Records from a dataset

***

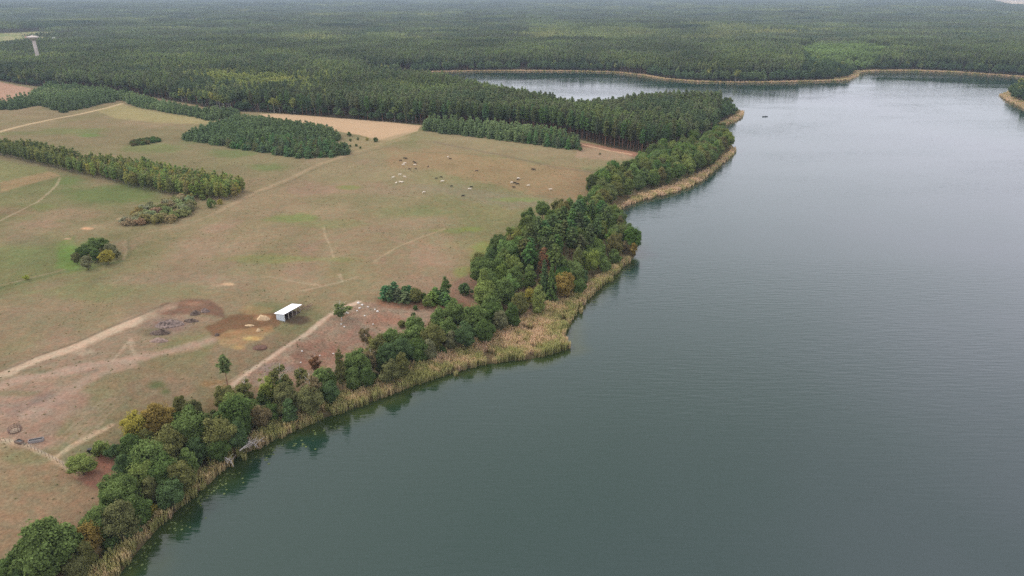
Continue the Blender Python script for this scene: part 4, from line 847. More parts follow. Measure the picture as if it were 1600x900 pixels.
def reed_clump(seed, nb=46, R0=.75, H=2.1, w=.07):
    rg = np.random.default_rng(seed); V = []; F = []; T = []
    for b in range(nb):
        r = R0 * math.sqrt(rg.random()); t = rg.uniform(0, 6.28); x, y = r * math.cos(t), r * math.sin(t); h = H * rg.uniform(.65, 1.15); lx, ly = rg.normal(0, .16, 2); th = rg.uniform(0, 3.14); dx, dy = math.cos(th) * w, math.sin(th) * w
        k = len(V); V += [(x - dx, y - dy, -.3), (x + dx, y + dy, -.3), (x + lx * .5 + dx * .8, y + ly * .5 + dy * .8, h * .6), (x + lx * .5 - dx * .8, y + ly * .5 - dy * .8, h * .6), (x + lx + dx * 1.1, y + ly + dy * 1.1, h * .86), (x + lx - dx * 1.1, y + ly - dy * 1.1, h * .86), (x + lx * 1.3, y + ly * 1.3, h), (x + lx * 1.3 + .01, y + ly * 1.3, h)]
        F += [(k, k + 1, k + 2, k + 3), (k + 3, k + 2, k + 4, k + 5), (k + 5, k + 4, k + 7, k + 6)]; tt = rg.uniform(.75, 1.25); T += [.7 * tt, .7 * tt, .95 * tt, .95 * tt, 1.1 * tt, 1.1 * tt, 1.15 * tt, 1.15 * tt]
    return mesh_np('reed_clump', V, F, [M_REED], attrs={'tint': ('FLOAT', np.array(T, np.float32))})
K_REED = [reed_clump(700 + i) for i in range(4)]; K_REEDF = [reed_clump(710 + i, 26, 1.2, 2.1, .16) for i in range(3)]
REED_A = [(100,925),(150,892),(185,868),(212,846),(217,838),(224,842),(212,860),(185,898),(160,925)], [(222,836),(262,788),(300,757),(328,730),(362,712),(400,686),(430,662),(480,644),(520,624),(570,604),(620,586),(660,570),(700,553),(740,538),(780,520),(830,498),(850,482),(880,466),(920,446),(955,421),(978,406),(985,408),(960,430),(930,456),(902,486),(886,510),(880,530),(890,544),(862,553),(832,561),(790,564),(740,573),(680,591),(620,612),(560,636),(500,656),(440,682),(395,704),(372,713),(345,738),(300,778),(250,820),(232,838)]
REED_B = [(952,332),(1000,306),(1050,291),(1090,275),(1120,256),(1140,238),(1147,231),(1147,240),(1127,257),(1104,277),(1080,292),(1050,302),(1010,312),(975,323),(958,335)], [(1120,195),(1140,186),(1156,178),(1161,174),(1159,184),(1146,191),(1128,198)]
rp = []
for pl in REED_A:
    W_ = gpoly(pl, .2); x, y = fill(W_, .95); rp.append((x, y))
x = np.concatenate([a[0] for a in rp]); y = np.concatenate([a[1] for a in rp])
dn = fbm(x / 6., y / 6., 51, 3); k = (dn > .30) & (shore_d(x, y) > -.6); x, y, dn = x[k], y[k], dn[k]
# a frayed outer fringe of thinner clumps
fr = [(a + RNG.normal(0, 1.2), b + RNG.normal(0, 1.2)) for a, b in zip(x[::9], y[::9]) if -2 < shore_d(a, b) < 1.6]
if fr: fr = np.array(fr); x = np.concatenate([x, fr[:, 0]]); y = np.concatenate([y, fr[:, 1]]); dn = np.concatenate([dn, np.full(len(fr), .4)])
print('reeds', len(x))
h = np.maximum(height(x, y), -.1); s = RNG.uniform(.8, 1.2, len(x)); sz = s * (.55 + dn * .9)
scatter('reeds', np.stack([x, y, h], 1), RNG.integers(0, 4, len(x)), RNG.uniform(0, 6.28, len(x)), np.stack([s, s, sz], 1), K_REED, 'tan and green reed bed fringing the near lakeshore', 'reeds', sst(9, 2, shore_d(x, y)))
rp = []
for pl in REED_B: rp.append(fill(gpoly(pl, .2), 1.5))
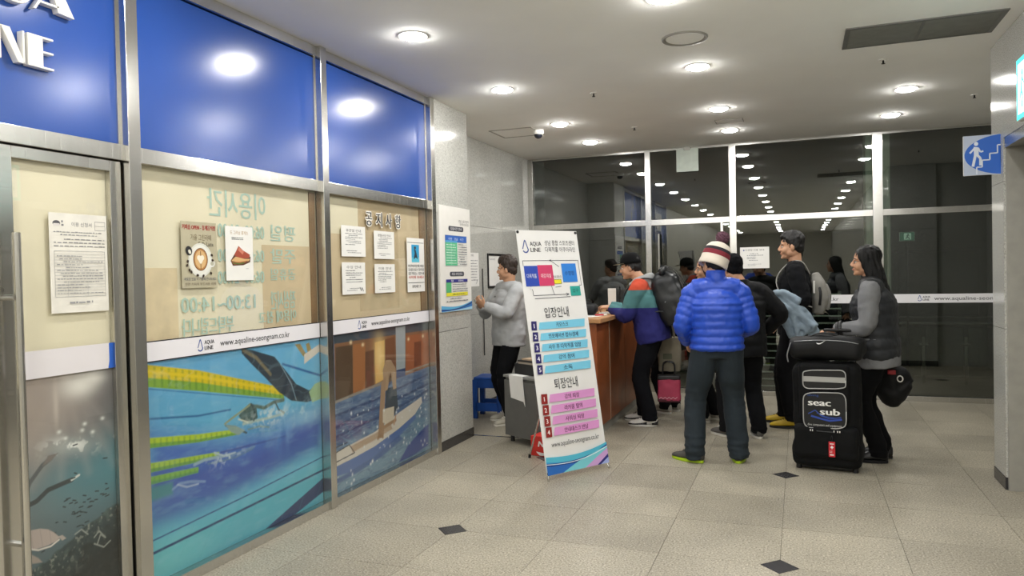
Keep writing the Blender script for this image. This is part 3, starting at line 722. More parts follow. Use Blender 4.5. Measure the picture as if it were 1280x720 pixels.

***

Exactly reproduce the entries above, minus the pictures.

Continue the Blender Python script for this scene: part 4, from line 847. More parts follow. Measure the picture as if it were 1600x900 pixels.
def reed_clump(seed, nb=46, R0=.75, H=2.1, w=.07):
    rg = np.random.default_rng(seed); V = []; F = []; T = []
    for b in range(nb):
        r = R0 * math.sqrt(rg.random()); t = rg.uniform(0, 6.28); x, y = r * math.cos(t), r * math.sin(t); h = H * rg.uniform(.65, 1.15); lx, ly = rg.normal(0, .16, 2); th = rg.uniform(0, 3.14); dx, dy = math.cos(th) * w, math.sin(th) * w
        k = len(V); V += [(x - dx, y - dy, -.3), (x + dx, y + dy, -.3), (x + lx * .5 + dx * .8, y + ly * .5 + dy * .8, h * .6), (x + lx * .5 - dx * .8, y + ly * .5 - dy * .8, h * .6), (x + lx + dx * 1.1, y + ly + dy * 1.1, h * .86), (x + lx - dx * 1.1, y + ly - dy * 1.1, h * .86), (x + lx * 1.3, y + ly * 1.3, h), (x + lx * 1.3 + .01, y + ly * 1.3, h)]
        F += [(k, k + 1, k + 2, k + 3), (k + 3, k + 2, k + 4, k + 5), (k + 5, k + 4, k + 7, k + 6)]; tt = rg.uniform(.75, 1.25); T += [.7 * tt, .7 * tt, .95 * tt, .95 * tt, 1.1 * tt, 1.1 * tt, 1.15 * tt, 1.15 * tt]
    return mesh_np('reed_clump', V, F, [M_REED], attrs={'tint': ('FLOAT', np.array(T, np.float32))})
K_REED = [reed_clump(700 + i) for i in range(4)]; K_REEDF = [reed_clump(710 + i, 26, 1.2, 2.1, .16) for i in range(3)]
REED_A = [(100,925),(150,892),(185,868),(212,846),(217,838),(224,842),(212,860),(185,898),(160,925)], [(222,836),(262,788),(300,757),(328,730),(362,712),(400,686),(430,662),(480,644),(520,624),(570,604),(620,586),(660,570),(700,553),(740,538),(780,520),(830,498),(850,482),(880,466),(920,446),(955,421),(978,406),(985,408),(960,430),(930,456),(902,486),(886,510),(880,530),(890,544),(862,553),(832,561),(790,564),(740,573),(680,591),(620,612),(560,636),(500,656),(440,682),(395,704),(372,713),(345,738),(300,778),(250,820),(232,838)]
REED_B = [(952,332),(1000,306),(1050,291),(1090,275),(1120,256),(1140,238),(1147,231),(1147,240),(1127,257),(1104,277),(1080,292),(1050,302),(1010,312),(975,323),(958,335)], [(1120,195),(1140,186),(1156,178),(1161,174),(1159,184),(1146,191),(1128,198)]
rp = []
for pl in REED_A:
    W_ = gpoly(pl, .2); x, y = fill(W_, .95); rp.append((x, y))
x = np.concatenate([a[0] for a in rp]); y = np.concatenate([a[1] for a in rp])
dn = fbm(x / 6., y / 6., 51, 3); k = (dn > .30) & (shore_d(x, y) > -.6); x, y, dn = x[k], y[k], dn[k]
# a frayed outer fringe of thinner clumps
fr = [(a + RNG.normal(0, 1.2), b + RNG.normal(0, 1.2)) for a, b in zip(x[::9], y[::9]) if -2 < shore_d(a, b) < 1.6]
if fr: fr = np.array(fr); x = np.concatenate([x, fr[:, 0]]); y = np.concatenate([y, fr[:, 1]]); dn = np.concatenate([dn, np.full(len(fr), .4)])
print('reeds', len(x))
h = np.maximum(height(x, y), -.1); s = RNG.uniform(.8, 1.2, len(x)); sz = s * (.55 + dn * .9)
scatter('reeds', np.stack([x, y, h], 1), RNG.integers(0, 4, len(x)), RNG.uniform(0, 6.28, len(x)), np.stack([s, s, sz], 1), K_REED, 'tan and green reed bed fringing the near lakeshore', 'reeds', sst(9, 2, shore_d(x, y)))
rp = []
for pl in REED_B: rp.append(fill(gpoly(pl, .2), 1.5))
Keep writing the Blender script for this image. This is part 3, starting at line 722. More parts follow. Use Blender 4.5. Measure the picture as if it were 1280x720 pixels.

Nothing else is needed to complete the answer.